Thank God for the King County Library System. Just as I finished The Inextinguishable Symphony and was thinking I’d have to start opening boxes to find a book I haven’t read, I got a notice that War Paint was waiting for me at my local branch.
This means I don’t have to go carton-diving for a long enough period that I can probably find something else on the library shelves or Amazon to tide me over until I move.

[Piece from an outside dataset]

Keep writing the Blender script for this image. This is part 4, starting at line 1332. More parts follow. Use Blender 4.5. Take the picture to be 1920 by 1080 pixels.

Moreover, it makes a really nice change from my most recent reading. Inextinguishable Symphony is Martin Goldsmith’s account of the Jüdischer Kulturbund, the organization that grew up in Germany after the Nazis began cutting Jews out of national—“Aryan”—cultural activities. The Kulturbund brought together Jewish artists, musicians, singers and lecturers and put on a rich variety of programs for Jews, who were forbidden to attend "Aryan" performances. It’s also the story of his parents, who met as musicians in the Düsseldorf chapter of the Kubu.
It’s well written and engaging, but also really depressing. For some reason I can take historical analyses of crackbrained Nazi (or Soviet or Roman or American) policies. When the story gets down to the individual human level, though, I take it personally and start having nightmares.
I was alternating Symphony with The Innovator’s Prescription, which apparently has solutions to the US healthcare mire. (Get ready—it involves you paying a whole lot more for your care.)
This tome is dire in its writing style (and I say this as someone who made her living for many years by reading dreck), but it’s all the rage at work. It’s like The Lord of the Rings in the 70s—you couldn’t be matriculated in college without one of the volumes in your backpack.
So my recent reading hasn’t been what you can call entertaining. Therefore I’m looking forward to getting the goods on those arch-rivals in the beauty business, Helena Rubenstein and Elizabeth Arden.
I find it interesting that, like Mary of Scotland and Elizabeth of England, each marshaled forces and schemed at the destruction of the other, and yet never met, even though on occasion they were in the same restaurant at the same time.
And I know I need the respite before diving into Joe Queenan's Closing Time, his memoir of growing up with an alcoholic, abusive father.